Tom Brands knows what it takes to build a dynasty because he was part of one at Iowa, first as a competitor under Dan Gable and then as an assistant coach and now as the head coach.

The former three-time NCAA champion and 1996 Olympic gold medalist led Iowa to the national title in each of his first three seasons as head coach from 2007-10, but none since then.

“The challenge is great, and we're up for it,” Tom Brands said. “We're never not up for it. Just got to do a better job. Got to do a better job when it comes to being two, three or four. Two, three or four is easy. One, that's tough. Being one is tough.

“Here is the thing. If you want to be the champion, be the champion. That will narrow the gap in and of itself. So we want to be the champion, so let's just be the champion.”

Part of the challenge with being an Iowa wrestler is trying to live up the expectations that were so common during Gable’s legendary reign as head coach.

There is little to no margin for error due to the monster that Gable created by winning 15 NCAA titles and 21 consecutive Big Ten titles from 1976 to 1997.

Penn State is now showing signs of being this generation’s Iowa, while Sanderson, a former undefeated and four-time NCAA champion at Iowa State, and an Olympic gold medalist, is being described as the second-coming of Gable, who also wrestled for Iowa State and won an Olympic gold medal.

“I don’t really look at what the media and what everybody is saying, but you kind of hear it,” said Michael Kemerer, who placed fourth at 157 pounds at the 2018 NCAA Championships. “It’s hard to avoid it in today’s society. So yeah, I think it’s something that we’re sick of, but at the same time, you can be sick of it, but there’s another thing to do something about it.

“So that’s what we’re focused on right now, to win that national title at the end of the year, and it’s going to take doing the right things right now this time of year and the right things we’ve been doing this whole offseason. And when the time comes and it’s time to step put on the mat, we’ll be ready.”

It is especially hard for Kemerer to avoid the noise about Penn State because he grew up in Pennsylvania and knows many of the Penn State wrestlers.

Spencer Lee is also from Pennsylvania, and like Kemerer, knows many of the Penn State wrestlers personally.

Lee stopped short of saying the season would be a failure without winning a national team title, but he knows what’s at stake and what it'll take to end Penn State’s dominance.

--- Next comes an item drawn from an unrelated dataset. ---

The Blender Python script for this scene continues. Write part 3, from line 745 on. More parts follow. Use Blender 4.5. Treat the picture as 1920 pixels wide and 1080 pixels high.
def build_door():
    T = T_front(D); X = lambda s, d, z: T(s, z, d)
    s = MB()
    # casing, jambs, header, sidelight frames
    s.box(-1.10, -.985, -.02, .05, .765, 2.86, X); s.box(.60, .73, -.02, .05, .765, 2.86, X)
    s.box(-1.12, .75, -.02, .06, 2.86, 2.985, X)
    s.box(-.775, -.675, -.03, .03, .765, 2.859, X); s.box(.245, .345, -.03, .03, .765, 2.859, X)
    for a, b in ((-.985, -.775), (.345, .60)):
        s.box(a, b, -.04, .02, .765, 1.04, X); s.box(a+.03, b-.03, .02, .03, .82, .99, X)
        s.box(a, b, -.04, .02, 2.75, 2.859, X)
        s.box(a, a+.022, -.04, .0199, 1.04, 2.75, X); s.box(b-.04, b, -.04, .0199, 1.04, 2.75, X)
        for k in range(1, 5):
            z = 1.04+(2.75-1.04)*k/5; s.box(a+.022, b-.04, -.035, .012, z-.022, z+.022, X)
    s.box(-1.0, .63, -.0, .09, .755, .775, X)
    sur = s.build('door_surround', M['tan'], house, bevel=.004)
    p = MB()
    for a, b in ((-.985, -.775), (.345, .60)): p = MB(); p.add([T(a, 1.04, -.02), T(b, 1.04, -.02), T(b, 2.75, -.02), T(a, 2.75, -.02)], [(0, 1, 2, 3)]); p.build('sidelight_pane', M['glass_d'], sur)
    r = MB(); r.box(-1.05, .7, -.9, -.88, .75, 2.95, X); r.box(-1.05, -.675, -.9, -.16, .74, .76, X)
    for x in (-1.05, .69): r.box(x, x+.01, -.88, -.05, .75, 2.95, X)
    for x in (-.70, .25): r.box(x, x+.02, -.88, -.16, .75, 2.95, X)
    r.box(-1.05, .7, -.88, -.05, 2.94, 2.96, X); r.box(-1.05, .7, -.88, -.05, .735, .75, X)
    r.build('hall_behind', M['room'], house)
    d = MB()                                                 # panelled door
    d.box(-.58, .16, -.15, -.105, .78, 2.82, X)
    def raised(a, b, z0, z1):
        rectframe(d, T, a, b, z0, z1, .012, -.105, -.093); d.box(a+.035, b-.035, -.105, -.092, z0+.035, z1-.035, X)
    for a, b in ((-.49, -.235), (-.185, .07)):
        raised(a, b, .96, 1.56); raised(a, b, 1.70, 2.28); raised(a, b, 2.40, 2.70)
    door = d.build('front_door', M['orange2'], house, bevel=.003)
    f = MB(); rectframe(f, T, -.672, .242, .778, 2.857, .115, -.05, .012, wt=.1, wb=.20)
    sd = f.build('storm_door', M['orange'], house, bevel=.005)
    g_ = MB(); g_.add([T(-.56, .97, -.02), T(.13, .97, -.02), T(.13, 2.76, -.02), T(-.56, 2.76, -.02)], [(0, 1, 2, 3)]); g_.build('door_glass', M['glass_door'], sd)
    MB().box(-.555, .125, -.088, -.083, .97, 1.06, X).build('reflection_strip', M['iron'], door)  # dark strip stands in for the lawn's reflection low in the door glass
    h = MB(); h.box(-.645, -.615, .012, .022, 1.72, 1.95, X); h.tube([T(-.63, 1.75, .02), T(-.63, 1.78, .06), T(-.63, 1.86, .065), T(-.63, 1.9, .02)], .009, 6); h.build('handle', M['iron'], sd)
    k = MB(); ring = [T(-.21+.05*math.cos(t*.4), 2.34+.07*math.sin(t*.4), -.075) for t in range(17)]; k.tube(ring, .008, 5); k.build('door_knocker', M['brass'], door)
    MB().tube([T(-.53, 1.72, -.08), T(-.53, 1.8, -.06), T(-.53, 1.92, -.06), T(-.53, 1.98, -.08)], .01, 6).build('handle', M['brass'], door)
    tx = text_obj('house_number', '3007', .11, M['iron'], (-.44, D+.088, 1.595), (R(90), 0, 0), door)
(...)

“I’ll take all the motivation I can get,” Lee said when asked if Penn State’s dominance is motivation for him. “They’re guys that we obviously want to be beat and they’re great competitors and they’re all good dudes. I know a lot of them from Pennsylvania.

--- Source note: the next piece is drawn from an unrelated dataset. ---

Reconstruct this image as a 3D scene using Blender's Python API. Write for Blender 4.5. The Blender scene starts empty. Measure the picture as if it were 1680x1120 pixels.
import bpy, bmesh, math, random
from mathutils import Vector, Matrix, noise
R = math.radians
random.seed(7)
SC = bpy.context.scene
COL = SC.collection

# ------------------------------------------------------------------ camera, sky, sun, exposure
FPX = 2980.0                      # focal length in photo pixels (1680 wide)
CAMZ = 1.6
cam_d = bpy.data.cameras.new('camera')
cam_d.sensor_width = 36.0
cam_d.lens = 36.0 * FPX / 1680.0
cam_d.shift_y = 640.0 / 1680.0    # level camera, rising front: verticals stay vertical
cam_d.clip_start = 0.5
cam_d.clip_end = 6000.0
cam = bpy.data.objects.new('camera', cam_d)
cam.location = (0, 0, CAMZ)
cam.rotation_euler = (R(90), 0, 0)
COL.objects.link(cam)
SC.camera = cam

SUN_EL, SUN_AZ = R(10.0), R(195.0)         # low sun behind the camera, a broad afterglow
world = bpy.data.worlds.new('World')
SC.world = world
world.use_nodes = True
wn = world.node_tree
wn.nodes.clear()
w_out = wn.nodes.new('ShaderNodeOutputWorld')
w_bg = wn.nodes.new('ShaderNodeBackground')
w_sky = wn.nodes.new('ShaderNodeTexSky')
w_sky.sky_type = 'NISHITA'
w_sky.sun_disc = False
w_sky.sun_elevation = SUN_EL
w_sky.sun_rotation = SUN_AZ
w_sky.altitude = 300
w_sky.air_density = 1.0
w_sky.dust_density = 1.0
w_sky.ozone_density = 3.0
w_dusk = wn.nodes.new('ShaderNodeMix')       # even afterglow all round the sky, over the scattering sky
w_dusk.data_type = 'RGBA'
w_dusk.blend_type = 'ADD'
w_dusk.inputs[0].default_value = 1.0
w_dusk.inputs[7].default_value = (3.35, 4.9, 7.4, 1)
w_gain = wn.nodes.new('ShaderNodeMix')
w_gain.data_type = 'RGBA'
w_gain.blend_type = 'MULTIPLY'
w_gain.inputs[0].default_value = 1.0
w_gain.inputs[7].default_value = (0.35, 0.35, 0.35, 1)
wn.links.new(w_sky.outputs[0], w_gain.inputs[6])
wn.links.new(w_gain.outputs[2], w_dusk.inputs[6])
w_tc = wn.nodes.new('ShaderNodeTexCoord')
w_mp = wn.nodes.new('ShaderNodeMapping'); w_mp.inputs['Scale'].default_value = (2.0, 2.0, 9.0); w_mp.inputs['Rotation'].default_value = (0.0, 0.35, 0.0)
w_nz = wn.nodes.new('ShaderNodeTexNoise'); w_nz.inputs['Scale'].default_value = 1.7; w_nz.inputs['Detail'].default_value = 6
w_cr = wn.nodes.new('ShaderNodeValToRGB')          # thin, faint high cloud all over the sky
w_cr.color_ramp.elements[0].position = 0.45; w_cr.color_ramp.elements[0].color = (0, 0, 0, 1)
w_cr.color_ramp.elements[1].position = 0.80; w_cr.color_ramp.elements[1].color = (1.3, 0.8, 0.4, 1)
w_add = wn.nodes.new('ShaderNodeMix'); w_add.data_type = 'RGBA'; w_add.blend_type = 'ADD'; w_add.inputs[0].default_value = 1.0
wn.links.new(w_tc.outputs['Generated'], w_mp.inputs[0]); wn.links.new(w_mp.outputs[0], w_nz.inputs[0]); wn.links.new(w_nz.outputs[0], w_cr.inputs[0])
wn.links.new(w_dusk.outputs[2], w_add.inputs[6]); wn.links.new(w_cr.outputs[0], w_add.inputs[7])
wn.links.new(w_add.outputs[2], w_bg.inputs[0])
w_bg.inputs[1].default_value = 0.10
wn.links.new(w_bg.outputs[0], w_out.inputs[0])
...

“So friends off the mat is kind of my motto and go as hard as you can on the mat.”

The thing with wrestling, unlike other team sports, is the best way to win a team title is to focus almost exclusively on yourself. Take care of your own business and the team title will take care of itself.

“Take care of your own business and go out there and put guys in the finals and win national titles,” Marinelli said. “And then we’ve got bonus points. We’ve got pinners on this team, so we can really narrow that gap.”

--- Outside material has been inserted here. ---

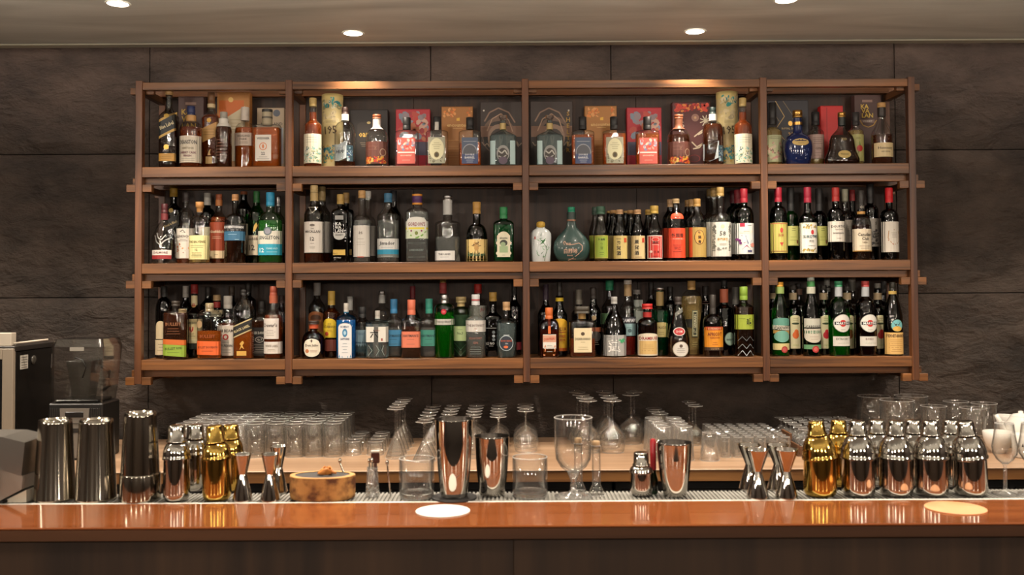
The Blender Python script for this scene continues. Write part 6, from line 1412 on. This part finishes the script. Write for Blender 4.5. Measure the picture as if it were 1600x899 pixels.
for k in range(5): mb.box(.0013, .0018, .062, .108, Hm - .080 + k * .010, Hm - .077 + k * .010, '6a665f', 0)
o = mb.build('sticker_print', t); o['kind'] = 'stuff'
mb = MB(); mb.lathe([(0, .018), (.004, .018), (.004, .009)], '4a4640:0.2', 16); o = mb.build('knob', t, (.0005, .16, Hm - .055)); o.rotation_euler = (0, pi / 2, 0)

Y0 = 3.80; xl = (76 - 800) * Y0 / F; wB = 85 * Y0 / F
t = thing('blender', 'commercial blender with clear sound cover and black ribbed base on the left', 'blender', (xl + wB / 2, Y0, CNT_Z + .0002))
hb = wB / 2; HBs = .224
mb = MB(); mb.box(-hb, hb, 0, .17, 0, HBs, '161412:0.4', .006); mb.build('blender_base', t)
for sx_ in (-1, 1):
    mb = MB()
    for k in range(6):
        x = sx_ * (hb - .012 - k * .0075); mb.box(x - .002, x + .002, -.003, -.0002, .02, HBs - .02, '262320:0.4', .0005)
    o = mb.build('side_ribs', t); o['kind'] = 'stuff'
mb = MB(); mb.prism([(-.045, .010), (.045, .010), (.058, HBs - .020), (-.058, HBs - .020)], -.006, -.0002, '6d675f:0.35'); cp_ = mb.build('control_panel', t)
mb = MB(); mb.box(-.036, .036, -.0075, -.0062, HBs - .055, HBs - .034, '23211f:0.2', .0003); mb.build('display', cp_)
mb = MB(); mb.box(-.022, .022, -.0075, -.0062, HBs - .080, HBs - .077, '3c3834', 0); mb.box(-.028, .028, -.0075, -.0062, HBs - .115, HBs - .098, '1c1a18', 0); mb.build('keypad', cp_)
mb = MB(); mb.box(-.085, .085, .01, .15, HBs + .0002, HBs + .012, '121110:0.2', .004); mb.build('jug_seat', t)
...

Marninelli has the kind of mindset and talent that Iowa needs in its quest to reclaim the wrestling throne because he refuses to lower the bar for Iowa wrestling.

And why should he?

Iowa has everything that it takes to be a wrestling power, from talent to facilities to a devoted fan base.

Penn State has all of those things, too, along with a fertile recruiting base.

It basically comes down to a former dynasty trying to topple a current one.

That’s a lot of pressure and responsibility, but you accept that as an Iowa wrestler.

What you don’t accept is finishing second to Penn State, or to any team for that matter, and you use that mindset to grind through the season.

Marinelli is tired of hearing what Iowa could be in wrestling because talk only goes so far.

It’s now time to replace words with action.